Data lines
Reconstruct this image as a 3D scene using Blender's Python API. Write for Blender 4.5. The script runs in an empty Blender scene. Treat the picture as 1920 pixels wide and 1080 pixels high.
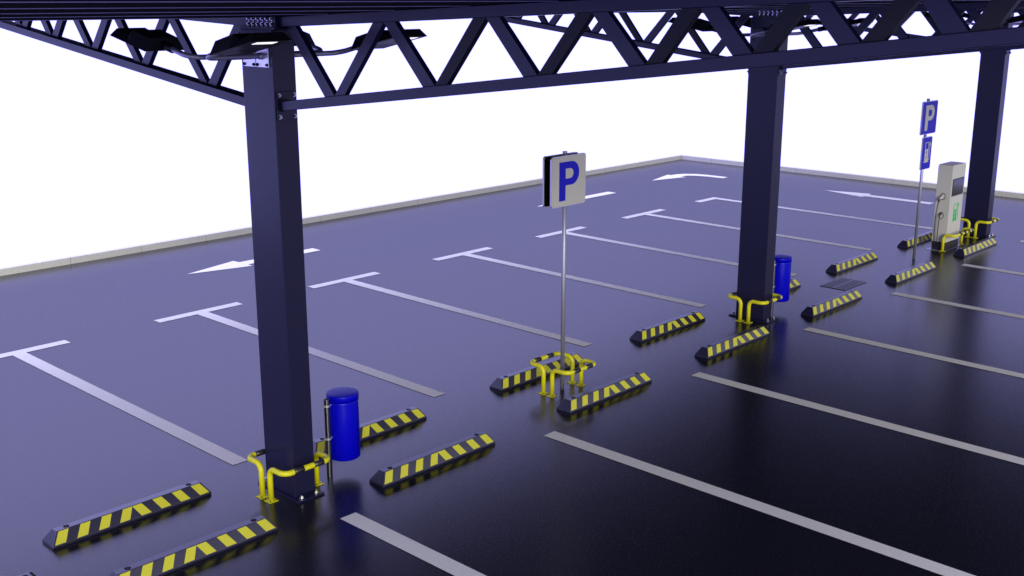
import bpy, bmesh, math, random
from mathutils import Vector, Matrix
random.seed(4)
S = bpy.context.scene
C = S.collection
PI = math.pi

# ------------------------------------------------------------------ materials
def nodes(m):
    m.use_nodes = True
    nt = m.node_tree
    return nt, nt.nodes, nt.links, nt.nodes['Principled BSDF']

def mat(name, col, rough=0.5, metal=0.0, spec=0.5, var=0.0, vscale=20.0, bump=0.0, bscale=200.0, rvar=0.0, coat=0.0):
    m = bpy.data.materials.new(name)
    nt, N, L, b = nodes(m)
    b.inputs['Base Color'].default_value = (*col, 1)
    b.inputs['Roughness'].default_value = rough
    b.inputs['Metallic'].default_value = metal
    b.inputs['Specular IOR Level'].default_value = spec
    if coat: b.inputs['Coat Weight'].default_value = coat; b.inputs['Coat Roughness'].default_value = 0.25
    tc = N.new('ShaderNodeTexCoord')
    if var or rvar:
        n = N.new('ShaderNodeTexNoise'); n.inputs['Scale'].default_value = vscale
        n.inputs['Detail'].default_value = 6; n.inputs['Roughness'].default_value = 0.65
        L.new(tc.outputs['Object'], n.inputs['Vector'])
        if var:
            r = N.new('ShaderNodeValToRGB')
            r.color_ramp.elements[0].position = 0.3; r.color_ramp.elements[1].position = 0.7
            r.color_ramp.elements[0].color = (*[max(0, c*(1-var)) for c in col], 1)
            r.color_ramp.elements[1].color = (*[min(1, c*(1+var)) for c in col], 1)
            L.new(n.outputs['Fac'], r.inputs['Fac']); L.new(r.outputs['Color'], b.inputs['Base Color'])
        if rvar:
            mr = N.new('ShaderNodeMapRange')
            mr.inputs['From Min'].default_value = 0.3; mr.inputs['From Max'].default_value = 0.7
            mr.inputs['To Min'].default_value = rough-rvar; mr.inputs['To Max'].default_value = rough+rvar
            L.new(n.outputs['Fac'], mr.inputs['Value']); L.new(mr.outputs['Result'], b.inputs['Roughness'])
    if bump:
        n2 = N.new('ShaderNodeTexNoise'); n2.inputs['Scale'].default_value = bscale
        n2.inputs['Detail'].default_value = 3
        L.new(tc.outputs['Object'], n2.inputs['Vector'])
        bp = N.new('ShaderNodeBump'); bp.inputs['Strength'].default_value = bump; bp.inputs['Distance'].default_value = 0.002
        L.new(n2.outputs['Fac'], bp.inputs['Height']); L.new(bp.outputs['Normal'], b.inputs['Normal'])
    return m

M = dict(
    asphalt=mat('asphalt', (0.006, 0.006, 0.010), 0.24, spec=0.5, var=0.5, vscale=75, bump=0.5, bscale=75, rvar=0.06),
    paint=mat('road_paint', (0.60, 0.60, 0.55), 0.6, spec=0.22, var=0.10, vscale=60, bump=0.2, bscale=240),
    kerb=mat('kerb_concrete', (0.52, 0.52, 0.51), 0.85, spec=0.3, var=0.12, vscale=35, bump=0.4, bscale=120),
    steel=mat('painted_steel', (0.0085, 0.008, 0.036), 0.34, spec=0.32, rvar=0.02, vscale=8, bump=0.05, bscale=300),
    shadedsteel=mat('shaded_painted_steel', (0.011, 0.011, 0.016), 0.45, spec=0.22, bump=0.05, bscale=300),  # same steel as the truss, with shading put into the colour
    deck=mat('roof_sheet', (0.024, 0.024, 0.030), 1.0, spec=0.0, rvar=0.05, vscale=5),
    seam=mat('roof_seam', (0.22, 0.21, 0.42), 0.45, spec=0.5),
    lampblack=mat('lamp_housing', (0.008, 0.008, 0.010), 0.45, spec=0.3),
    zinc=mat('galvanised_steel', (0.40, 0.40, 0.50), 0.5, metal=0.7, rvar=0.06, vscale=60),
    chrome=mat('polished_steel_tube', (0.16, 0.16, 0.19), 0.30, metal=1.0),
    bolt=mat('bolt_steel', (0.40, 0.40, 0.44), 0.2, metal=1.0),
    darkbolt=mat('dark_bolt', (0.03, 0.03, 0.03), 0.4, metal=0.6),
    alu=mat('sign_frame_aluminium', (0.62, 0.62, 0.68), 0.4, metal=0.7),
    plate=mat('mounting_plate_steel', (0.75, 0.75, 0.82), 0.35, metal=0.9),
    yellow=mat('yellow_powder_coat', (0.62, 0.59, 0.008), 0.42, var=0.06, vscale=120, bump=0.15, bscale=260),
    black=mat('black_tape', (0.02, 0.02, 0.022), 0.4),
    tape=mat('yellow_reflective_strip', (0.50, 0.49, 0.025), 0.5, var=0.08, vscale=150, bump=0.2, bscale=400),
    rubber=mat('black_rubber', (0.010, 0.0095, 0.030), 0.32, spec=0.6, coat=0.55, var=0.15, vscale=70, bump=0.04, bscale=200),
    hole=mat('bolt_recess', (0.004, 0.004, 0.004), 0.8, spec=0.1),
    blue=mat('blue_bin_plastic', (0.0008, 0.0008, 0.50), 0.34, spec=0.26, bump=0.04, bscale=60),
    signwhite=mat('white_sign_film', (0.50, 0.495, 0.475), 0.6, spec=0.3, var=0.07, vscale=200, bump=0.2, bscale=500),
    signblue=mat('blue_sign_film', (0.009, 0.009, 0.50), 0.5, spec=0.2, var=0.06, vscale=200),
    cabinet=mat('charger_white_paint', (0.50, 0.50, 0.485), 0.5, spec=0.35, var=0.08, vscale=120, bump=0.25, bscale=300),
    plinth=mat('charger_dark_plinth', (0.02, 0.02, 0.022), 0.5),
    green=mat('green_decal', (0.02, 0.42, 0.10), 0.5),
    screen=mat('screen_glass', (0.02, 0.02, 0.03), 0.12, spec=0.6),
    bezel=mat('screen_bezel', (0.02, 0.02, 0.025), 0.4),
    cable=mat('cable_rubber', (0.012, 0.012, 0.014), 0.5),
    socket=mat('socket_grey', (0.10, 0.10, 0.095), 0.5),
    iron=mat('cast_iron', (0.012, 0.012, 0.018), 0.30, spec=0.5, var=0.2, vscale=90),
    pit=mat('drain_pit', (0.003, 0.003, 0.003), 0.9, spec=0.05),
)
led = bpy.data.materials.new('led_diffuser'); nt, N, L, b = nodes(led)
b.inputs['Base Color'].default_value = (0.8, 0.8, 0.8, 1); b.inputs['Emission Color'].default_value = (1, 1, 0.98, 1)
b.inputs['Emission Strength'].default_value = 1.1
M['led'] = led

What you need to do
Scan the lines for the string "scene". Pick out every line that has it.

Result for this task
Reconstruct this image as a 3D scene using Blender's Python API. Write for Blender 4.5. The script runs in an empty Blender scene. Treat the picture as 1920 pixels wide and 1080 pixels high.
S = bpy.context.scene